◆ Task prompt ◆
Copy every record below exactly as written, but leave out the pictures.

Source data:
──────

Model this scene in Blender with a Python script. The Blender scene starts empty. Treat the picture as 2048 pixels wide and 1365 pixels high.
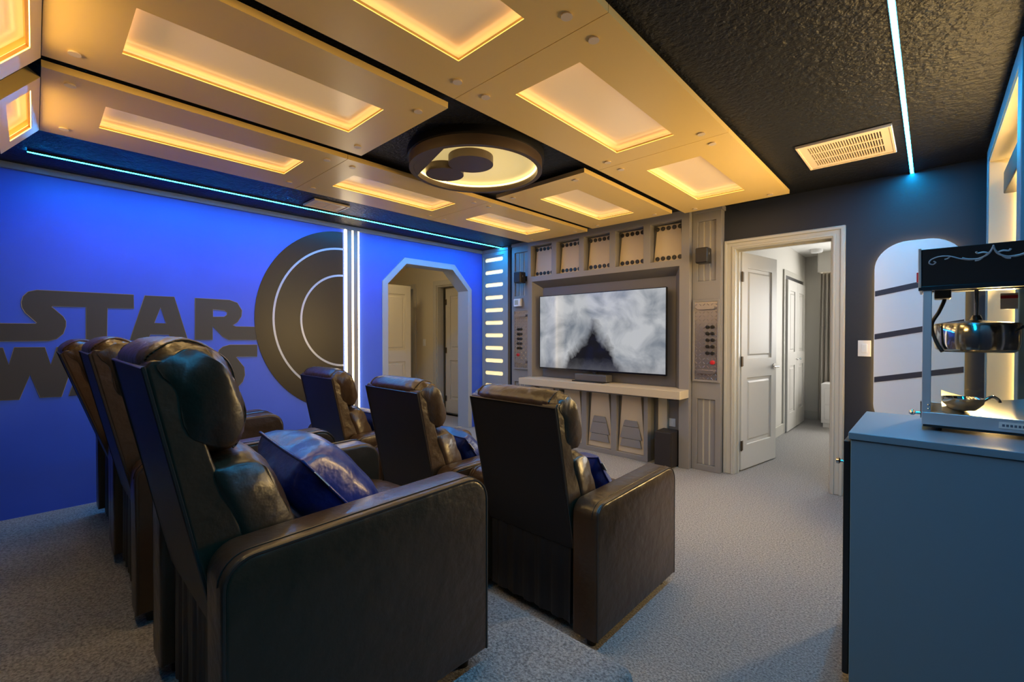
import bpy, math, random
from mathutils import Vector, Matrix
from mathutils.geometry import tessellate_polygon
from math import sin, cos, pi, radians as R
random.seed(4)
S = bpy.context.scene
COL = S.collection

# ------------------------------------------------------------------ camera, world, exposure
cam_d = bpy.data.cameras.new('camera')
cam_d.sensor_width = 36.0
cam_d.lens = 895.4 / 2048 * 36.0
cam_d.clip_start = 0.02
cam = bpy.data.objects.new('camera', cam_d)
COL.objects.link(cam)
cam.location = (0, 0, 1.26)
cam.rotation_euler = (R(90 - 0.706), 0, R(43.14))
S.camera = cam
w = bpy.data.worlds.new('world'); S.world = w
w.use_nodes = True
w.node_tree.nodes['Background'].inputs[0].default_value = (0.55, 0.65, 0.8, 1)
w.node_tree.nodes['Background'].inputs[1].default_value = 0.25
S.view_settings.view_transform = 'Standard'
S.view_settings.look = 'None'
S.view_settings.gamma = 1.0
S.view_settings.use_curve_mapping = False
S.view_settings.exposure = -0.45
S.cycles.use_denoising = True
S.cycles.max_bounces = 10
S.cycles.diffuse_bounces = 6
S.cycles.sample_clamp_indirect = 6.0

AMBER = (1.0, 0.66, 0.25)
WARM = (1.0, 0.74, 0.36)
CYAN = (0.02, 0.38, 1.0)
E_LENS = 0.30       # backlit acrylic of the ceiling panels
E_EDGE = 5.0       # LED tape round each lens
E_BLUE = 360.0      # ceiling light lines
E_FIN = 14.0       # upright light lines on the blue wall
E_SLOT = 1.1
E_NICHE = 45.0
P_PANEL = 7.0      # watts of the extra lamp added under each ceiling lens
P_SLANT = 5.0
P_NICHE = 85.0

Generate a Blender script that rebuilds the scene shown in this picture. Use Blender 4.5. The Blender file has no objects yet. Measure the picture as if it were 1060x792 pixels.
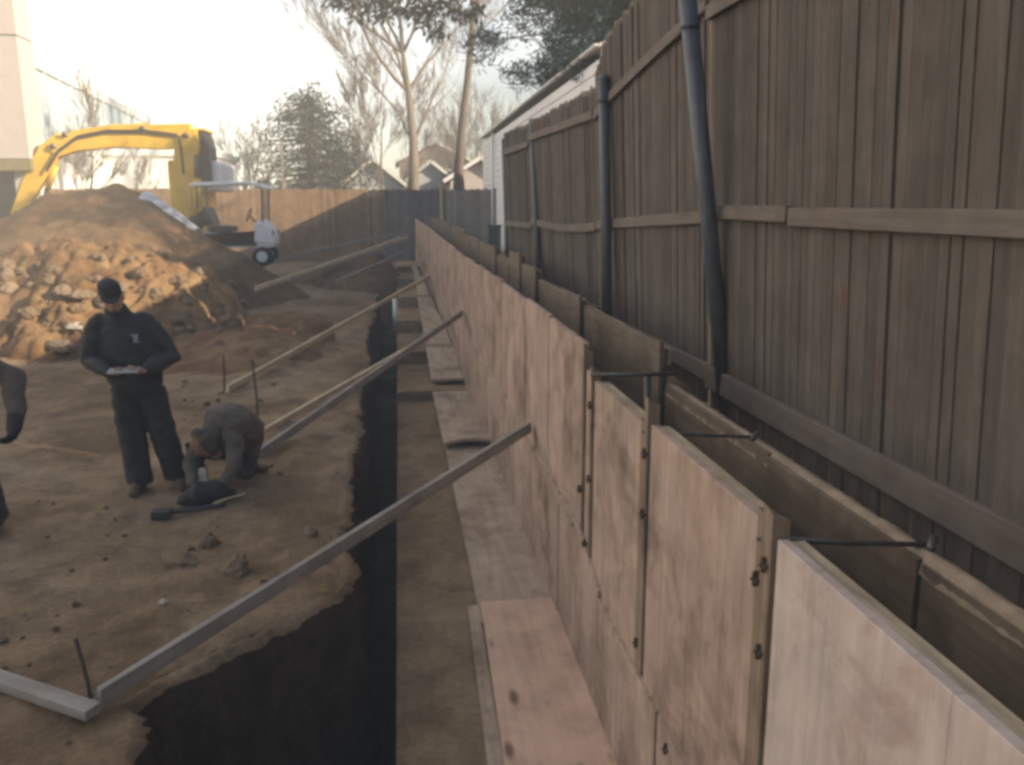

──────

◆ Exercise solution ◆
Model this scene in Blender with a Python script. The Blender scene starts empty. Treat the picture as 2048 pixels wide and 1365 pixels high.
import bpy, math, random
from mathutils import Vector, Matrix
from mathutils.geometry import tessellate_polygon
from math import sin, cos, pi, radians as R
random.seed(4)
S = bpy.context.scene
COL = S.collection

# ------------------------------------------------------------------ camera, world, exposure
cam_d = bpy.data.cameras.new('camera')
cam_d.sensor_width = 36.0
cam_d.lens = 895.4 / 2048 * 36.0
cam_d.clip_start = 0.02
cam = bpy.data.objects.new('camera', cam_d)
COL.objects.link(cam)
cam.location = (0, 0, 1.26)
cam.rotation_euler = (R(90 - 0.706), 0, R(43.14))
S.camera = cam
w = bpy.data.worlds.new('world'); S.world = w
w.use_nodes = True
w.node_tree.nodes['Background'].inputs[0].default_value = (0.55, 0.65, 0.8, 1)
w.node_tree.nodes['Background'].inputs[1].default_value = 0.25
S.view_settings.view_transform = 'Standard'
S.view_settings.look = 'None'
S.view_settings.gamma = 1.0
S.view_settings.use_curve_mapping = False
S.view_settings.exposure = -0.45
S.cycles.use_denoising = True
S.cycles.max_bounces = 10
S.cycles.diffuse_bounces = 6
S.cycles.sample_clamp_indirect = 6.0

AMBER = (1.0, 0.66, 0.25)
WARM = (1.0, 0.74, 0.36)
CYAN = (0.02, 0.38, 1.0)
E_LENS = 0.30       # backlit acrylic of the ceiling panels
E_EDGE = 5.0       # LED tape round each lens
E_BLUE = 360.0      # ceiling light lines
E_FIN = 14.0       # upright light lines on the blue wall
E_SLOT = 1.1
E_NICHE = 45.0
P_PANEL = 7.0      # watts of the extra lamp added under each ceiling lens
P_SLANT = 5.0
P_NICHE = 85.0

Generate a Blender script that rebuilds the scene shown in this picture. Use Blender 4.5. The Blender file has no objects yet. Measure the picture as if it were 1060x792 pixels.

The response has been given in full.